# start of Records supplied

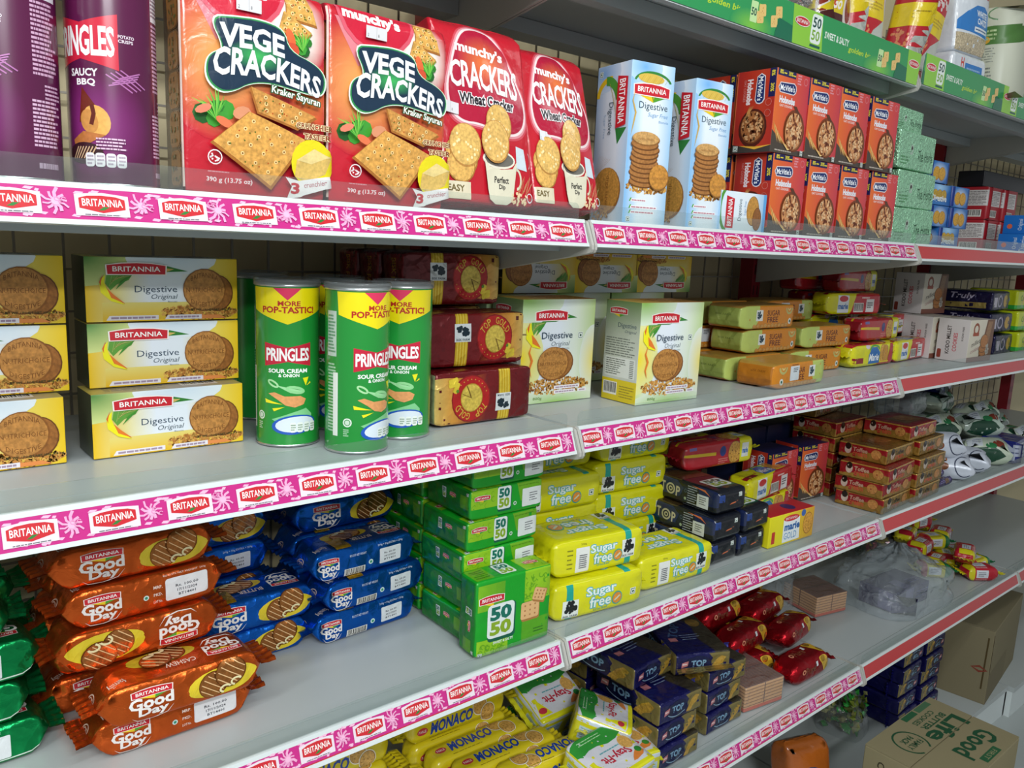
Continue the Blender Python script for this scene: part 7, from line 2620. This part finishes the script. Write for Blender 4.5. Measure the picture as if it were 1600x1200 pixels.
TW, TD, TH = 0.122, 0.172, 0.047
TBM = [build_pack('royal_blue_pack', TW, TD, TH, 'foil', '#121250', {'front': tb_face(TW, TH), 'left': tb_face(TD, TH), 'top': tb_top(TW, TD)}, r=0.006, cell=0.010, axis='y', ends=(1, 1), taper=(0.16, 0.04), t0=0.9, wrinkle=0.0014, wfreq=45, seed=s_) for s_ in (1, 2)]
tsl = seal_mesh('crimped_end', 0.045, 0.010, 'foil', '#1a1a70', 6, 0.0014, 1.05, 0.002)
tsg = seal_mesh('crimped_end', 0.118, 0.014, 'metal', '#b59a58', 7, 0.0009, 1.02, -0.003)
KTB = [Kind('royal_blue_pack', m, 'cracker pack', [('side_fin', tsl, (0.0605, -0.055, 0.0235), (PI / 2, 0, 0), None)]) for m in TBM]
g = 'royal blue cracker packs on the fourth shelf'
for c, (x, lab) in enumerate(((0.346, 'stack nearer the cracker packs'), (0.516, 'stack nearer the wafers'))):
    for k in range(3):
        place(KTB[(k + c) % 2], 'royal blue cracker pack, %s of the %s' % (('lowest', 'second up', 'third up')[k], lab), x + (0.004, -0.003, 0.003)[k], 0.124 + c * 0.018 + 0.004 * (k % 2), DZ + 0.0475 * k, (0, 2, -2)[k], g)
tp = place(KTB[0], 'royal blue cracker pack lying askew on top, gold crimped edge to the front', 0.470, 0.140, DZ + 0.1435, -24, g)
obj('crimped_edge', tsg, tp, (0, -0.087, 0.018), (0, 0, -PI / 2))['label'] = 'gold crimped edge'
place(KTB[1], 'royal blue cracker pack set on the stack nearer the cracker packs, behind the askew one', 0.330, 0.185, DZ + 0.1435, 3, g)
for k in range(3):
    for c, x in enumerate((0.35, 0.515)):
        place(KTB[k % 2], 'royal blue cracker pack in the back row, %s, %s' % (('lowest', 'second up', 'third up')[k], ('nearer the cracker packs', 'nearer the red foil packs')[c]), x, 0.322, DZ + 0.0475 * k, 1, 'royal blue cracker packs, back row')
place(KTB[0], 'royal blue cracker pack high at the back, under the shelf above', 0.505, 0.305, DZ + 0.1435, 6, 'royal blue cracker packs, back row')


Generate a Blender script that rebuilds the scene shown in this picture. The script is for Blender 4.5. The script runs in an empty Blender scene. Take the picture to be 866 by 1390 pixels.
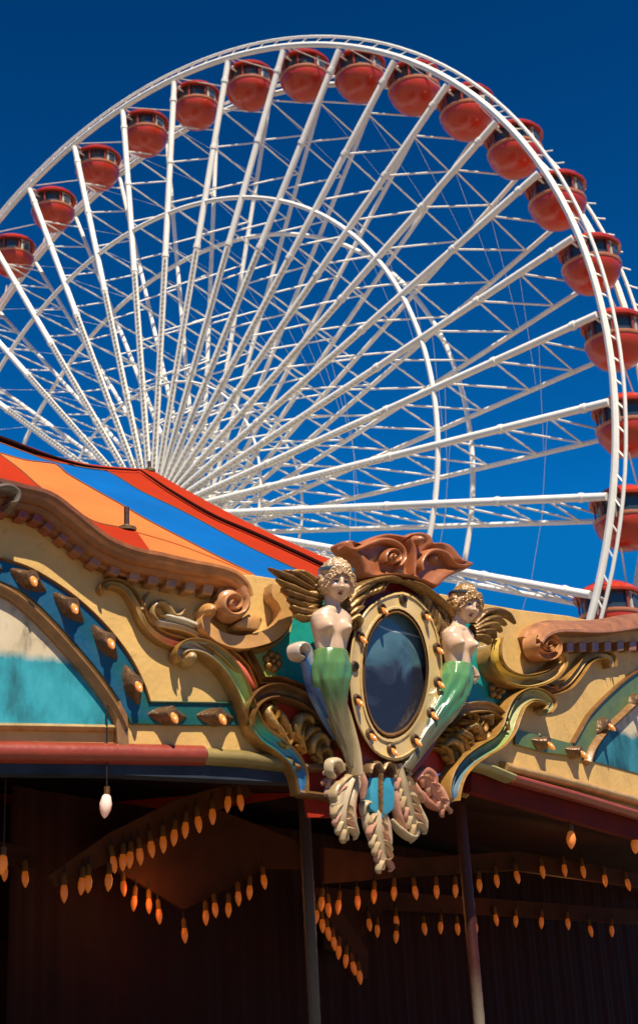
import bpy, bmesh, math, random
import numpy as np
from mathutils import Vector, Matrix
random.seed(7); rng = np.random.default_rng(7)
S = bpy.context.scene
C = S.collection
PI = math.pi
V3 = lambda *a: np.array(a, float)

# ---------------------------------------------------------------- camera
FPX, CX, CY = 2062.43, 433.0, 650.0          # focal length and optical centre in photograph pixels
CAMZ = 1.6
RW = np.array([[0.7467290407647743, -0.25600726253225775, 0.6138860001735466],
               [0.10518746118035126, 0.9567975258734824, 0.2710610493833141],
               [-0.6567582033661764, -0.13783604758223078, 0.7413972526911284]])   # wheel frame -> lens frame
HUBC = np.array([-0.3294592899108163, 0.07355868474678746, 2.99179613817686])
ROLL = 3.0
_n = RW @ V3(0, 0, 1)
_s = -math.sin(math.radians(ROLL)); _a = 1.0
for _ in range(60):
    _b = (_a*_n[1]-_s*_n[0])/_n[2]; _a *= math.sqrt(1-_s*_s)/math.hypot(_a, _b)
_b = (_a*_n[1]-_s*_n[0])/_n[2]
U = V3(_s, -_a, _b); U /= np.linalg.norm(U)
EY = V3(0, 0, 1) - U[2]*U; EY /= np.linalg.norm(EY)
EX = np.cross(EY, U)
M = np.array([EX, EY, U])                    # lens frame -> world
CAM = V3(0, 0, CAMZ)
cd = bpy.data.cameras.new('camera'); cam = bpy.data.objects.new('camera', cd); C.objects.link(cam)
cd.sensor_fit = 'HORIZONTAL'; cd.sensor_width = 36; cd.lens = FPX/866*36
cd.shift_y = -45/866
cd.clip_start = 0.1; cd.clip_end = 6000
X, Y, Z = M@V3(1, 0, 0), M@V3(0, -1, 0), M@V3(0, 0, -1)
cam.matrix_world = Matrix(((X[0], Y[0], Z[0], 0), (X[1], Y[1], Z[1], 0), (X[2], Y[2], Z[2], CAMZ), (0, 0, 0, 1)))
cd.dof.use_dof = True; cd.dof.focus_distance = 15.5; cd.dof.aperture_fstop = cd.lens/1000/0.018
S.camera = cam
# ---------------------------------------------------------------- sky and sun
SUN_EL, SUN_AZ = math.radians(58), math.radians(158)      # azimuth: clockwise from +Y (camera looks to +Y)
w = bpy.data.worlds.new('World'); S.world = w; w.use_nodes = True
nt = w.node_tree; nt.nodes.clear()
sky = nt.nodes.new('ShaderNodeTexSky'); sky.sky_type = 'NISHITA'; sky.sun_disc = False
sky.sun_elevation = SUN_EL; sky.sun_rotation = SUN_AZ
sky.air_density = 1.0; sky.dust_density = 0.2; sky.ozone_density = 3.0; sky.altitude = 200
mul = nt.nodes.new('ShaderNodeMix'); mul.data_type = 'RGBA'; mul.blend_type = 'MULTIPLY'
mul.inputs[0].default_value = 1; mul.inputs[7].default_value = (0.006, 0.20, 0.145, 1)
gam = nt.nodes.new('ShaderNodeGamma'); gam.inputs[1].default_value = 2.6
cap = nt.nodes.new('ShaderNodeMix'); cap.data_type = 'RGBA'; cap.blend_type = 'DARKEN'; cap.inputs[0].default_value = 1; cap.inputs[7].default_value = (.10, 1.7, 5.2, 1)
bg = nt.nodes.new('ShaderNodeBackground'); bg.inputs[1].default_value = 0.066
wo = nt.nodes.new('ShaderNodeOutputWorld')
nt.links.new(sky.outputs[0], gam.inputs[0]); nt.links.new(gam.outputs[0], mul.inputs[6]); nt.links.new(mul.outputs[2], cap.inputs[6]); nt.links.new(cap.outputs[2], bg.inputs[0]); nt.links.new(bg.outputs[0], wo.inputs[0])
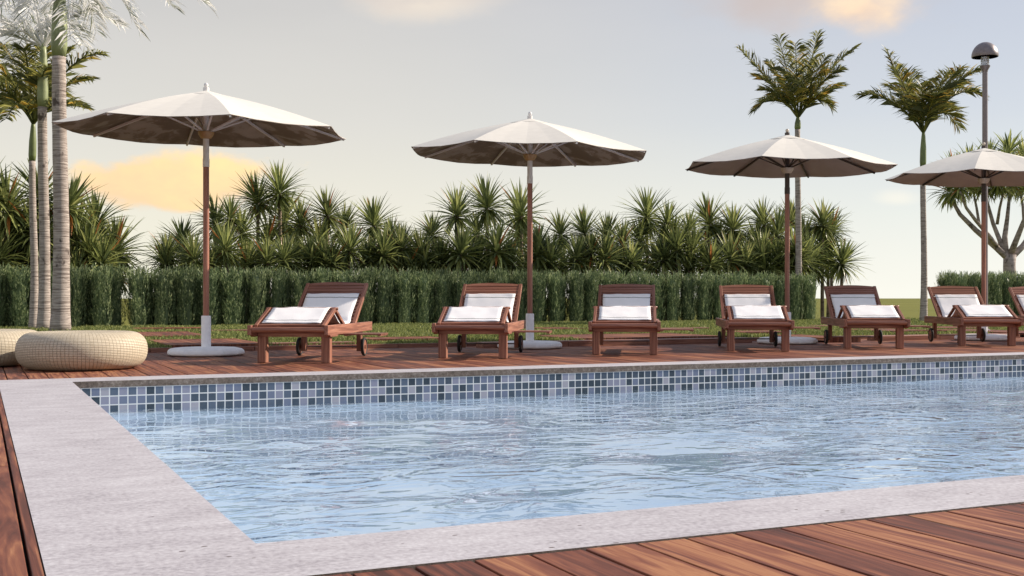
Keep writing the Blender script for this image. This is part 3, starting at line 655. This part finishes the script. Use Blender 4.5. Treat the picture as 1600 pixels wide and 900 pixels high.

# end of Records supplied

▶ **Set task**
Search the listing for the string "finishes". Copy each line where it turns up.

▶ **Response to this task**
Continue the Blender Python script for this scene: part 7, from line 2620. This part finishes the script. Write for Blender 4.5. Measure the picture as if it were 1600x1200 pixels.
Keep writing the Blender script for this image. This is part 3, starting at line 655. This part finishes the script. Use Blender 4.5. Treat the picture as 1600 pixels wide and 900 pixels high.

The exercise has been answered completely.